With 2021 starting with a brand new lockdown and art galleries now closed for the foreseeable future, we asked Henry Miller to highlight three new pieces from his collection. Although visiting Henry Miller Fine Art is not possible, the gallery remains open for enquiries and free delivery is available in the London area.

Claudio Bravo (1936-2011), Fur Coat (Front and Back), 1976

Claudio Bravo was a hyperrealist artist of extraordinary talents. Leaving Chile aged 21, he lived in Spain and New York, before moving to Morocco in 1972 where he had found the colours and light he was searching for, away from (as he put it) the drabness and cement of cities. His work, although retaining its distinctive character, became infused with Moroccan culture and the people around him; most of his models were local boys, workers, their friends and even the telephone repair man.

Patrick Hennessy (1915-1980), Bound Figure, c.1938-39

Patrick Hennessy was an Irish realist painter, who, throughout his career, made a living from flower paintings, still-lives and portrait commissions. However, alongside this conventional output, he also created a body of work which was far more personal and, for its time, ground-breaking. He addressed issues of masculinity, sexual identity and homosexuality, which was highly extraordinary and extremely brave considering homosexuality was then still illegal. In 1968, like Bravo, he moved to Morocco where he lived for the next ten years before setting in Portugal.

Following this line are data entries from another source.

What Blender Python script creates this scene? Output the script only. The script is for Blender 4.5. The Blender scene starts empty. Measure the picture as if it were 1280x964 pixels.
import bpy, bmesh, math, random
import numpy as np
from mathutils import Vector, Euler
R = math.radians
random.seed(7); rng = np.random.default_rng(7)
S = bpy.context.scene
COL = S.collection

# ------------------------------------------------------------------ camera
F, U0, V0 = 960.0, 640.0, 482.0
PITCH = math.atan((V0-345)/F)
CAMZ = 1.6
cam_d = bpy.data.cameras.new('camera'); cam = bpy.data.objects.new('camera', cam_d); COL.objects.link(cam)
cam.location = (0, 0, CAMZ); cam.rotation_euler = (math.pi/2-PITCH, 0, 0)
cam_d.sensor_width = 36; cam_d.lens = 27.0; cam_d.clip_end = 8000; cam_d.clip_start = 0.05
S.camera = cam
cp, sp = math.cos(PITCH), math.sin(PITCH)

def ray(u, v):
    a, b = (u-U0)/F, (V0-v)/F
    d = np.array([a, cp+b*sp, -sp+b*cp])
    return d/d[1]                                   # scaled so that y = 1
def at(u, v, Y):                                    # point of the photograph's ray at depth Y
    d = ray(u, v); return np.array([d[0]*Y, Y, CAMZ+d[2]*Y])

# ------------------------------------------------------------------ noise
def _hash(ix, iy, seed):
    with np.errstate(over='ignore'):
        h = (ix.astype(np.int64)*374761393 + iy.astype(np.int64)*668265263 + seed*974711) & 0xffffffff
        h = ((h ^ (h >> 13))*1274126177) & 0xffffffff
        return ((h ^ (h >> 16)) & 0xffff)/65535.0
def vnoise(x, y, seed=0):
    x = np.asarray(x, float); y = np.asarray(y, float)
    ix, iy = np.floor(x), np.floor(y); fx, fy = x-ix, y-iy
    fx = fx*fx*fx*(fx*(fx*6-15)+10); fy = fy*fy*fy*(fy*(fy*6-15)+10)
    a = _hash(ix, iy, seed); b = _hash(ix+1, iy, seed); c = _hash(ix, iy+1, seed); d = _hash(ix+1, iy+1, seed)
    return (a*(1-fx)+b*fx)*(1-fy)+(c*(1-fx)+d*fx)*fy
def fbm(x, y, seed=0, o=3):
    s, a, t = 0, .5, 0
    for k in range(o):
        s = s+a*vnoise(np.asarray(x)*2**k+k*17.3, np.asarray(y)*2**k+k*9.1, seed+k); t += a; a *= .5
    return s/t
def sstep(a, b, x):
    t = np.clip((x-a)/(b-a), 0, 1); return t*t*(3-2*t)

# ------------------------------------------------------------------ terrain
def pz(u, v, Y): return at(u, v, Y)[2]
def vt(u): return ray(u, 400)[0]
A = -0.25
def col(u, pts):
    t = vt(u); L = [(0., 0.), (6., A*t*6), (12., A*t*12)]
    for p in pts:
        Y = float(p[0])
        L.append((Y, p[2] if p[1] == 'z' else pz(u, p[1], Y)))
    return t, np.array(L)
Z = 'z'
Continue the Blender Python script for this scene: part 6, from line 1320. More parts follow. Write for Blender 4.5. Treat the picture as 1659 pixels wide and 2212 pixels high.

Harold Kitner, (American 1921-2004), Male Figure, 1958

Harold Kitner was a successful American artist who exhibited widely in the US, while working as a lecturer at Kent State University, Ohio, where he taught art and art history from 1947 until 1990. During his career, he played a significant role in creating the Art School’s core programme, organising, among other things, the Kent State Arts Festival.

This painting is clearly influenced by the works of the Bay Area Movement which made a point of rejecting abstract art, prevailing in the 1950s, and exploring the human figure.